British High Commissioner to India Dominic Asquith (C) lays a wreath in tribute on the 100th anniversary of the Jallianwala Bagh massacre at the Jallianwala Bagh martyrs memorial in Amritsar on Saturday. Narinder Nanu / AFP
The Jallianwala Bagh massacre, as it is known in India, saw British troops fire on thousands of unarmed people in the northern city of Amritsar on the afternoon of April 13, 1919.
The number of casualties from the event, which hardened opposition to colonial rule, is unclear, with colonial-era records showing about 400 deaths, while Indian figures put the number of fatalities closer to 1,000.
Even 100 years on, Britain has still made no official apology and Dominic Asquith, high commissioner, on Saturday followed suit at the Jallianwala Bagh walled garden where the massacre happened and where bullet marks are still visible.
“You might want to re-write history, as the Queen said, but you can’t,” Asquith said.
“What you can do, as the Queen said, is to learn the lessons of history. I believe strongly we are. There is no question that we will always remember this.

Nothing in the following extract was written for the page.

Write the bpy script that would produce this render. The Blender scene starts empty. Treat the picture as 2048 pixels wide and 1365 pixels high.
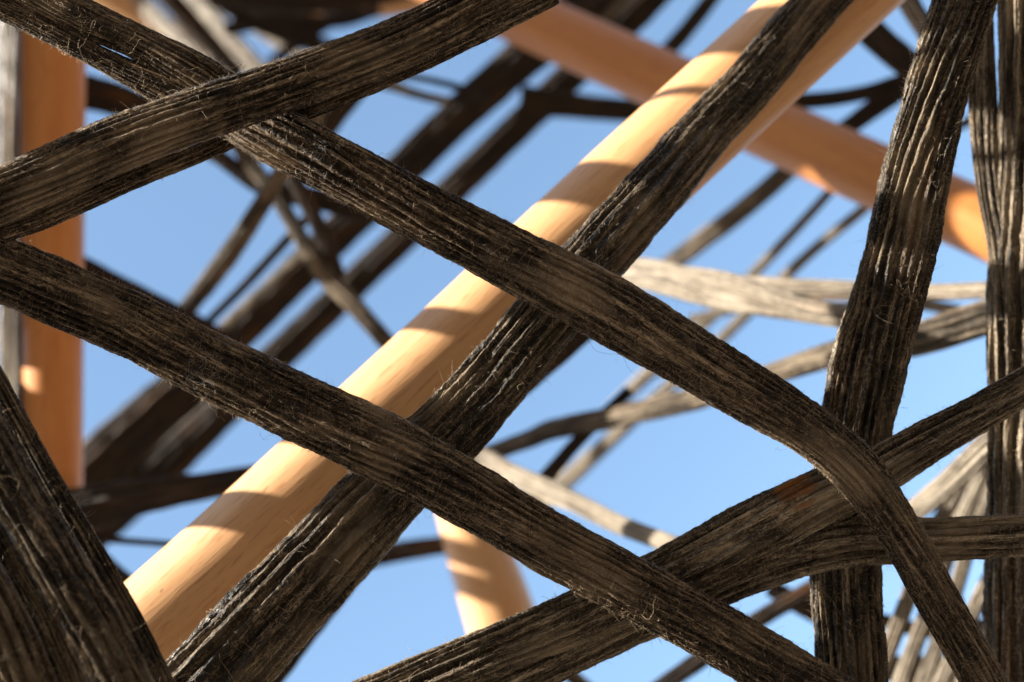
import bpy, math, random
import numpy as np
from mathutils import Matrix, Vector

# ------------------------------------------------------------------ camera, sky, sun, exposure
sc = bpy.context.scene
C = bpy.data.collections.new('fibre_canopy'); sc.collection.children.link(C)
R = math.radians
ELEV, ROLL = R(42), R(38)
f = Vector((0, math.cos(ELEV), math.sin(ELEV)))
r0 = Vector((1, 0, 0)); u0 = r0.cross(f)
cr = math.cos(ROLL); sr = math.sin(ROLL)
rt = (r0*cr - u0*sr); up = (u0*cr + r0*sr)
bk = -f
CAM = Vector((0, 0, 1.55))
M = Matrix(((rt.x, up.x, bk.x, CAM.x), (rt.y, up.y, bk.y, CAM.y), (rt.z, up.z, bk.z, CAM.z), (0, 0, 0, 1)))
cam = bpy.data.cameras.new('camera'); co = bpy.data.objects.new('camera', cam); C.objects.link(co)
co.matrix_world = M
cam.lens = 50; cam.sensor_width = 36; cam.clip_start = .02; cam.clip_end = 5000
cam.dof.use_dof = True; cam.dof.focus_distance = .70; cam.dof.aperture_fstop = 4.2
sc.camera = co
Lc = Vector((-.93, .27, -.04)).normalized()          # towards the sun, in camera axes
L = (rt*Lc.x + up*Lc.y + bk*Lc.z).normalized()
sun_el = math.asin(L.z); sun_az = math.atan2(L.x, L.y)
w = bpy.data.worlds.new('World'); sc.world = w; w.use_nodes = True
nt = w.node_tree; bg = nt.nodes['Background']; sk = nt.nodes.new('ShaderNodeTexSky')
sk.sky_type = 'NISHITA'; sk.sun_disc = False; sk.sun_elevation = sun_el; sk.sun_rotation = sun_az
sk.altitude = 300; sk.air_density = 1.0; sk.dust_density = 1.2; sk.ozone_density = .7
mx = nt.nodes.new('ShaderNodeMix'); mx.data_type = 'RGBA'; mx.blend_type = 'MULTIPLY'; mx.inputs[0].default_value = 1
mx.inputs[7].default_value = (.97, 1.04, .98, 1); nt.links.new(sk.outputs[0], mx.inputs[6]); nt.links.new(mx.outputs[2], bg.inputs[0]); bg.inputs[1].default_value = .12
sl = bpy.data.lights.new('sun', 'SUN'); so = bpy.data.objects.new('sun', sl); C.objects.link(so)
sl.energy = 5; sl.angle = R(.5); sl.color = (1, .93, .82)
so.rotation_euler = L.to_track_quat('Z', 'Y').to_euler()
sc.view_settings.view_transform = 'Standard'; sc.view_settings.look = 'None'
sc.view_settings.gamma = 1; sc.view_settings.exposure = 1.65
print('SUN', math.degrees(sun_el), math.degrees(sun_az))

rng = np.random.default_rng(7)
Mn = np.array(M)[:3, :3]; Cn = np.array(CAM); Ln = np.array(L)
PX = .72/2048
def P(x, y, d):
    return Cn + Mn @ np.array([(x-1024)*PX*d, -(y-682.5)*PX*d, -d])

# ------------------------------------------------------------------ materials
def newmat(name):
    m = bpy.data.materials.new(name); m.use_nodes = True
    n = m.node_tree; b = n.nodes['Principled BSDF']; return m, n, b
def N(n, t, **k):
    o = n.nodes.new(t)
    for a, v in k.items(): setattr(o, a, v)
    return o
def uvvec(n, su, sv, off=0.0):
    tc = N(n, 'ShaderNodeTexCoord'); oi = N(n, 'ShaderNodeObjectInfo')
    mp = N(n, 'ShaderNodeMapping'); mp.inputs['Scale'].default_value = (su, sv, 1)
    n.links.new(tc.outputs['UV'], mp.inputs[0])
    cb = N(n, 'ShaderNodeCombineXYZ'); ml = N(n, 'ShaderNodeMath', operation='MULTIPLY_ADD')
    n.links.new(oi.outputs['Random'], ml.inputs[0]); ml.inputs[1].default_value = 60; ml.inputs[2].default_value = off
    n.links.new(ml.outputs[0], cb.inputs[2])
    ad = N(n, 'ShaderNodeVectorMath', operation='ADD')
    n.links.new(mp.outputs[0], ad.inputs[0]); n.links.new(cb.outputs[0], ad.inputs[1]); return ad.outputs[0]
def noise(n, vec, det=3, rough=.6, dist=0):
    t = N(n, 'ShaderNodeTexNoise'); t.inputs['Scale'].default_value = 1; t.inputs['Detail'].default_value = det
    t.inputs['Roughness'].default_value = rough; t.inputs['Distortion'].default_value = dist
    n.links.new(vec, t.inputs['Vector']); return t.outputs['Fac']
def ramp(n, fac, stops):
    c = N(n, 'ShaderNodeValToRGB'); e = c.color_ramp.elements
    e[0].position, e[0].color = stops[0][0], (*stops[0][1], 1)
    e[1].position, e[1].color = stops[-1][0], (*stops[-1][1], 1)
    for p, col in stops[1:-1]:
        k = e.new(p); k.color = (*col, 1)
    n.links.new(fac, c.inputs[0]); return c.outputs[0]
def mixc(n, fac, a, b):
    m = N(n, 'ShaderNodeMix', data_type='RGBA')
    if isinstance(fac, float): m.inputs[0].default_value = fac
    else: n.links.new(fac, m.inputs[0])
    for s, v in ((6, a), (7, b)):
        if isinstance(v, tuple): m.inputs[s].default_value = (*v, 1)
        else: n.links.new(v, m.inputs[s])
    return m.outputs[2]
def math2(n, op, a, b):
    m = N(n, 'ShaderNodeMath', operation=op)
    for i, v in enumerate((a, b)):
        if isinstance(v, (int, float)): m.inputs[i].default_value = v
        else: n.links.new(v, m.inputs[i])
    return m.outputs[0]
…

We will never forget what happened here.”
Former British prime minister David Cameron described what happened as “deeply shameful” during a 2013 visit but stopped short of an apology.
In 1997, Queen Elizabeth II laid a wreath at the site but her gaffe-prone husband Prince Philip stole the headlines by reportedly saying that Indian estimates for the death count were “vastly exaggerated.”
On Wednesday, British Prime Minister Theresa May told the House of Commons that the massacre was “a shameful scar on British Indian history.”
“We deeply regret what happened and the suffering caused,” May said, but she, too, avoided saying she was sorry.
Amarinder Singh, chief minister of Punjab state, said May’s words were not enough.
He said “an unequivocal official apology” is needed for the “monumental barbarity”. Singh made his comments on Twitter, where pictures showed him greeting opposition Congress party leader Rahul Gandhi in Amritsar on the eve of the centenary.
Singh said thousands attended a candlelight march on Friday in memory of the victims ahead of a commemoration ceremony later on Saturday.
High walls
Around 10,000 unarmed men, women and children had gathered in the Jallianwala Bagh walled public garden in Amritsar on the afternoon of April 13, 1919.
Many were angry about the recent extension of repressive measures and the arrest of two local leaders that had sparked violent protests three days before.
The 13th of April was also a big spring festival, and the crowd — estimated by some at 20,000 — included pilgrims visiting the nearby Golden Temple sacred to Sikhs.
Brigadier General Reginald Edward Harry Dyer arrived with dozens of troops, sealed off the exit and without warning ordered the soldiers to open fire.
Many tried to escape by scaling the high walls surrounding the area. Others jumped into a deep, open well at the site as the troops fired.
One of several eyewitness accounts compiled by two historians and published in the Indian Express newspaper this week described the horror.
“Heaps of dead bodies lay there, some on their backs and some with their faces upturned. A number of them were poor innocent children. I shall never forget the sight,” said Ratan Devi, whose husband was killed.
Monstrous
“I was all alone the whole night in that solitary jungle. Nothing but the barking of dogs, or the braying of donkeys was audible. Amidst hundreds of corpses, I passed my night, crying and watching,” she said.
Dyer, dubbed “The Butcher of Amritsar,” said later it was a necessary measure, and that the firing was “not to disperse the meeting but to punish the Indians for disobedience.”
Indian newspapers this week repeated their calls for an apology for a massacre that Winston Churchill, then secretary of state for war, called “monstrous.”
“Over the years, there has been a growing demand from many, including several British historians, and parliamentarians, and Indian political parties, for the British government to formally apologise in parliament and commemorate the Jallianwala Bagh massacre with a memorial day,” the Hindustan Times said in an editorial.
“But even in the centenary year of the massacre, Britain has refused to... take that important step,” it said. May’s statement was “perhaps qualitatively a notch stronger... but is far from enough.”